_Data lines_.

◆ ◆ ◆ ◆ ◆

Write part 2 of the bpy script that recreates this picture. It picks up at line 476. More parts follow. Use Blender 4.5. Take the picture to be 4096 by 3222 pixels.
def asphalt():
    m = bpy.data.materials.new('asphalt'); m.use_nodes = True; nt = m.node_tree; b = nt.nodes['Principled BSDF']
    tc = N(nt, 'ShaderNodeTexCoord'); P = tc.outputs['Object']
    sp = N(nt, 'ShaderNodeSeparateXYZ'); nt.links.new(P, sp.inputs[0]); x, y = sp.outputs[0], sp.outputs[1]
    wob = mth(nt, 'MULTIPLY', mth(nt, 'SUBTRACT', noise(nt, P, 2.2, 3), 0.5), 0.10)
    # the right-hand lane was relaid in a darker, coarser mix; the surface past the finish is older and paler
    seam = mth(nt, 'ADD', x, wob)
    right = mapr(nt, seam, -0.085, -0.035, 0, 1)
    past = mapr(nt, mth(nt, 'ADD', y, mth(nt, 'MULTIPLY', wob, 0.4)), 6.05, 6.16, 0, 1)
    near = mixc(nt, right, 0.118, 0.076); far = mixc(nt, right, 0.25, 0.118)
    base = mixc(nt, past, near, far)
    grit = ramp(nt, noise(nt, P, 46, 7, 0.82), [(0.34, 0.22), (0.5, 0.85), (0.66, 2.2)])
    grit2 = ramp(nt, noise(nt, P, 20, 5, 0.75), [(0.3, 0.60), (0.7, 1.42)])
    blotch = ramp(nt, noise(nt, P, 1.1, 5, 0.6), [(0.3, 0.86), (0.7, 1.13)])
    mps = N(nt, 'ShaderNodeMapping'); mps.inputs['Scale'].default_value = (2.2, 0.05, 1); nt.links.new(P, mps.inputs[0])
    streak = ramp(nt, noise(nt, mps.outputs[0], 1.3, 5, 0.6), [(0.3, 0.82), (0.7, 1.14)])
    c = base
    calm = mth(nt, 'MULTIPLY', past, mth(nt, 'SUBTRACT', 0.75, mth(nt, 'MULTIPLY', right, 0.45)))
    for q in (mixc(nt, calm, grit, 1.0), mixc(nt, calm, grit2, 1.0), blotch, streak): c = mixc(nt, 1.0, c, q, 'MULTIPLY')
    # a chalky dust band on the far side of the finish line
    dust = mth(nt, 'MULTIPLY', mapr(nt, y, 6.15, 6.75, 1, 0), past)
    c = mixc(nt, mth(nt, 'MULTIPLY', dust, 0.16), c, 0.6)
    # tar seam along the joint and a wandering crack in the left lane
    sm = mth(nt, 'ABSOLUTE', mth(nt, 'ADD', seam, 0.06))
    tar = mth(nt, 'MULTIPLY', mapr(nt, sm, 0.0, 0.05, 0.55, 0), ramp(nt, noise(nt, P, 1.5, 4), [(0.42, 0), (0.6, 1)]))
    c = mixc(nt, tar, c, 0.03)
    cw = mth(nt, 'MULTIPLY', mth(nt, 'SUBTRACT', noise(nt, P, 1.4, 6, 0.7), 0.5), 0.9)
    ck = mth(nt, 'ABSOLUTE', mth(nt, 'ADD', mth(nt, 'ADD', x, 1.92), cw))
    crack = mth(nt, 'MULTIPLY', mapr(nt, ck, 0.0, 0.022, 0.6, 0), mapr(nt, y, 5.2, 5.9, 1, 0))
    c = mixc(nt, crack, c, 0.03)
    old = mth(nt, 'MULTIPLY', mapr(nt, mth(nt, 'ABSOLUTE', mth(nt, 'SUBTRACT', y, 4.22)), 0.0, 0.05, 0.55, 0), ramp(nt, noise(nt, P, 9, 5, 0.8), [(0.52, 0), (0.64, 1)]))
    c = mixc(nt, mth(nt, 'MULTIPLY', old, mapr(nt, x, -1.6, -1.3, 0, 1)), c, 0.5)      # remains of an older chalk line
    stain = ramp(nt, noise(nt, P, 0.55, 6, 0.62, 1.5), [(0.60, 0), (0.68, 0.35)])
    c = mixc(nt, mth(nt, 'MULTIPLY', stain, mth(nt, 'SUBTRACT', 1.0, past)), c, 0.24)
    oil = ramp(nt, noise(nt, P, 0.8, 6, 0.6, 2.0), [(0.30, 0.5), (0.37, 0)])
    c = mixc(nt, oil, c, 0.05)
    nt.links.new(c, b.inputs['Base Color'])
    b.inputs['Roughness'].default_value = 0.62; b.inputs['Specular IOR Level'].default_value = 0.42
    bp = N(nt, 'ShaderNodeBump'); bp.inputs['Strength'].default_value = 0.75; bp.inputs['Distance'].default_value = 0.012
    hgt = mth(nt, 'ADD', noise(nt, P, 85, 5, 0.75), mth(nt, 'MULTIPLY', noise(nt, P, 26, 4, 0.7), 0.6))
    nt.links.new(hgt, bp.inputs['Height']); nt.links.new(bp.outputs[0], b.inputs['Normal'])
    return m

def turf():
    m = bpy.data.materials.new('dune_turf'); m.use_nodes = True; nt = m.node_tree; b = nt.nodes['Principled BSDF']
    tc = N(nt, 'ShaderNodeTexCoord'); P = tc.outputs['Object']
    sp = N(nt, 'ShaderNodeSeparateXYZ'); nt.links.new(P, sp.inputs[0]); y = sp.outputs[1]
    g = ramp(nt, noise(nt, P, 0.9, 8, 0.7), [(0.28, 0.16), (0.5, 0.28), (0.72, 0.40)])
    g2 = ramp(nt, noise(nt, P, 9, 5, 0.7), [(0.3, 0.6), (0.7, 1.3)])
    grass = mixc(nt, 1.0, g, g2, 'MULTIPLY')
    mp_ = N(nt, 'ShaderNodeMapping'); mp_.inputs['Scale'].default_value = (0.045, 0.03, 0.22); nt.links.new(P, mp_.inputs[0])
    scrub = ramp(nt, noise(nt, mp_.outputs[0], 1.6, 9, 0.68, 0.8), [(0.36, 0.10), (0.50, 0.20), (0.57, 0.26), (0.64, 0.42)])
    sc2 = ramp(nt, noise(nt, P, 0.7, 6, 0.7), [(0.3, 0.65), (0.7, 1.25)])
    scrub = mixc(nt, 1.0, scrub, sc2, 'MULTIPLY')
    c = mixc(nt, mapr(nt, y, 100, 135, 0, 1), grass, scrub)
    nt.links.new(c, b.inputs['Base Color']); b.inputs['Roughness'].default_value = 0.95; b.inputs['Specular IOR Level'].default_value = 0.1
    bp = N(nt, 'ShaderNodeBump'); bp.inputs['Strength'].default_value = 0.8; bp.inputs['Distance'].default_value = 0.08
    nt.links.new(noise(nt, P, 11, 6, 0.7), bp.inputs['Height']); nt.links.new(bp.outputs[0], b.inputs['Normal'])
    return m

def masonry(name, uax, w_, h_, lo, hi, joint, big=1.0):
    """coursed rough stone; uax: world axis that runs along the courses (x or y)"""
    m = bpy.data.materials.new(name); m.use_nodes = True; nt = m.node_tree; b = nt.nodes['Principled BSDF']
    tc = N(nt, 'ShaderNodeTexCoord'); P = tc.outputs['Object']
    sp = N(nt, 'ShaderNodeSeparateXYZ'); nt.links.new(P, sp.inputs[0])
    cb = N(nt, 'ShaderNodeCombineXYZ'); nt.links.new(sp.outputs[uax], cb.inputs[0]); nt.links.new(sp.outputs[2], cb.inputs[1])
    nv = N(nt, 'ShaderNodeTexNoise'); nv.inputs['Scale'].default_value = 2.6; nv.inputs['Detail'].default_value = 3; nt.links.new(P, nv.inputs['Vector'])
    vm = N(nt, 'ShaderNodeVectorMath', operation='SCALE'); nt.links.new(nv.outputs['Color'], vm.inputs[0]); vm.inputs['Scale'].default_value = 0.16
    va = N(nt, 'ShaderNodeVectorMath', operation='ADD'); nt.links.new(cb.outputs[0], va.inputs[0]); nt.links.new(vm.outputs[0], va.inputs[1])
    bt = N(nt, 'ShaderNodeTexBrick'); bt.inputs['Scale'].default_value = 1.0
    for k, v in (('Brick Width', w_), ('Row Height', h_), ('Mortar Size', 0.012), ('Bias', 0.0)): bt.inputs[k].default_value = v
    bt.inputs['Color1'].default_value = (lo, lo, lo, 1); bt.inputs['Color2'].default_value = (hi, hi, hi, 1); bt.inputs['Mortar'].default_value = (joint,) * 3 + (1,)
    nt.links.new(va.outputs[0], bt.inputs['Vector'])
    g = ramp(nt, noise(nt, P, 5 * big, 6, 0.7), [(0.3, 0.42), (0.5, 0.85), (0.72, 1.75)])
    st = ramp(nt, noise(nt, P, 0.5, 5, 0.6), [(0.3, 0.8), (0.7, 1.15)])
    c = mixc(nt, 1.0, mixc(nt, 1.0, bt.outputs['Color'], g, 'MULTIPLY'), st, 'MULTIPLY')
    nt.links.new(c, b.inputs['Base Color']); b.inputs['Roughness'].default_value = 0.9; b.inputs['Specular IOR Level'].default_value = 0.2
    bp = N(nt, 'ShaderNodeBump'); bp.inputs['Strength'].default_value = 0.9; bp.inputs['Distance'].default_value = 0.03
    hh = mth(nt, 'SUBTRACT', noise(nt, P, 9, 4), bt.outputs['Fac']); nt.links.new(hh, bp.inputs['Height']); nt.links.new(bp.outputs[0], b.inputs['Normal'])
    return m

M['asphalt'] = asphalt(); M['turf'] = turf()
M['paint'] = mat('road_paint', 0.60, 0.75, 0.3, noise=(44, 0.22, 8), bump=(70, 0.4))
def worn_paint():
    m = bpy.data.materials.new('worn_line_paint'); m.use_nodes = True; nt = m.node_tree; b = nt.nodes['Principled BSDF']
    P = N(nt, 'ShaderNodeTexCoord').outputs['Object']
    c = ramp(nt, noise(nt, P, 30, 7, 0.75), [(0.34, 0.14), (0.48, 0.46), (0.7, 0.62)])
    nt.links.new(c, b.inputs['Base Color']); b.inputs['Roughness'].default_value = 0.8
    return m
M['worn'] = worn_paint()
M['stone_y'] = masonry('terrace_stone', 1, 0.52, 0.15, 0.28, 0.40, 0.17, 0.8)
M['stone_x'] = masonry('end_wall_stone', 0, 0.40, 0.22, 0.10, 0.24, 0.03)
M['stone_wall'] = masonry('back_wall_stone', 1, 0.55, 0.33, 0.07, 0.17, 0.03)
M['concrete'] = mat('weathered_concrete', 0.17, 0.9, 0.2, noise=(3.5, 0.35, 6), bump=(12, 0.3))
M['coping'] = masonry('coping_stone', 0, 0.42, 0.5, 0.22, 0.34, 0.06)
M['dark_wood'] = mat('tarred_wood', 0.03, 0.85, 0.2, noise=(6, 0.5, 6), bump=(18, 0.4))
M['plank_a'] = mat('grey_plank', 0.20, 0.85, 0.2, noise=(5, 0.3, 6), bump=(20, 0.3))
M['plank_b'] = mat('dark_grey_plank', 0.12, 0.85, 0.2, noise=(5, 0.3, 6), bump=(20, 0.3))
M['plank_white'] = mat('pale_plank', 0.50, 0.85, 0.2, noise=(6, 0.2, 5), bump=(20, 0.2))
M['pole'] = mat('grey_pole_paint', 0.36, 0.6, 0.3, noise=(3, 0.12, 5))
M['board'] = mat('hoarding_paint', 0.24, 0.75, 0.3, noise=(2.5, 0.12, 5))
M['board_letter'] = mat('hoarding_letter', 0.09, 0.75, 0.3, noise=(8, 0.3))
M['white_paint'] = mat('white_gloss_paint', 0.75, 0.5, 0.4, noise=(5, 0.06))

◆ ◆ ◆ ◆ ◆

_Directions for this task_. Extract all lines from the data in which "that" is found.

_Response below_.
Write part 2 of the bpy script that recreates this picture. It picks up at line 476. More parts follow. Use Blender 4.5. Take the picture to be 4096 by 3222 pixels.
    """coursed rough stone; uax: world axis that runs along the courses (x or y)"""